Saúl Mendoza de la Fundación Maikuchiga
Témoignage : Edwin Piarpuezan « Ce qui m’a marqué en Amazonie”
L’aventure n’était pas seulement pédagogique, mais aussi humaine : parmi les quelque 20 personnes venues de la côte caraïbe et du Nariño, beaucoup n’avait jamais pris l’avion, voire jamais quitté leur région. Ce n’est pas le cas d’Edwin Piarpuezan, ingénieur agronome au sein d’Impulso Verde, et indigène de l’ethnie pasto, et pourtant : cette immersion totale dans une autre culture l’a profondément marqué.
- La partie ancestrale de la communauté, sa langue, ses vêtements, ses croyances, ses mythes et ses légendes. La cosmovision du resguardo. La vision du monde du resguardo.
- La vitesse de croissance des plantes et de décomposition de la matière organique. C’est beaucoup plus rapide que chez nous, dans le Nariño.

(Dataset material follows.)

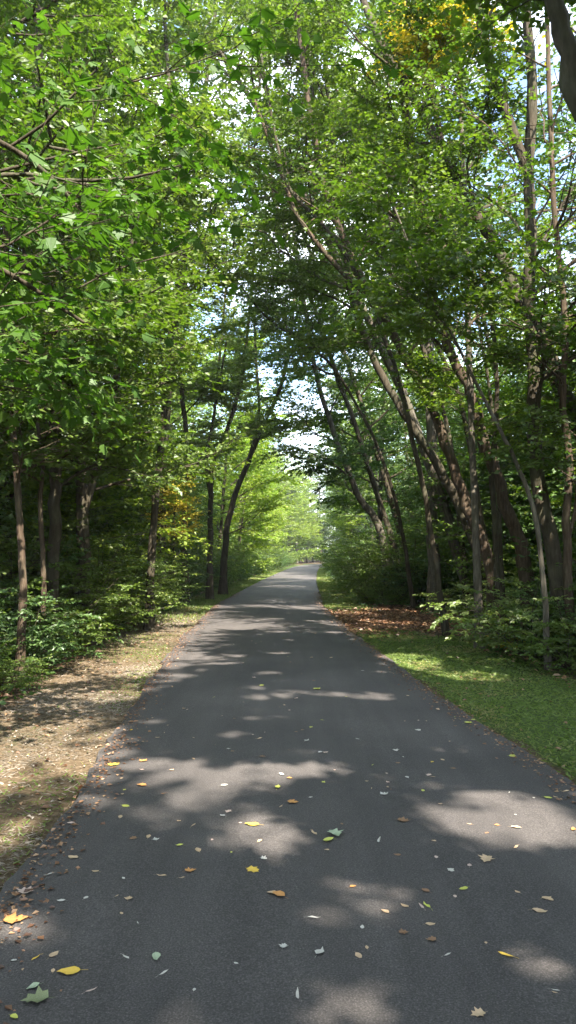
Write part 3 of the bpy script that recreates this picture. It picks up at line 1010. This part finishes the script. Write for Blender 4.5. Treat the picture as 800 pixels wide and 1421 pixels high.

- La différence entre nos chagras et les leurs. Ceux de l’Amazonie sont très étendus, ils abattent des arbres pour libérer de l’espace et pouvoir planter des arbres indigènes et des arbres fruitiers…
- L’économie de la région : ils ne dépendent que de la pêche, de l’artisanat et maintenant de la transformation des fruits (açai). Ils n’ont pas d’autre ligne économique et tout est fabriqué et commercialisé dans la même resguardo…
- Le jour de la visite de la réserve de Maikuchiga, j’ai été étonné de constater qu’ils sont vraiment régis par les lois, les normes et les décrets de la communauté indigène. Ceux qui hier chassaient et vendaient les singes, sont maintenant devenus leurs gardiens et sont ceux qui les défendent et promeuvent leur conservation. C’est une belle histoire.
Et après ?
La prochaine rencontre aura lieu en novembre 2022 et sera dirigée par Impulso Verde et les communautés de Nariño. Des visiteurs venus des Caraïbes et de l’Amazonie se rendront dans les Andes, près de la frontière avec l’Équateur, pour faire connaissance avec une région riche en enjeux écosystémiques et culturels, elle aussi marquée par la recherche d’alternatives à la déforestation.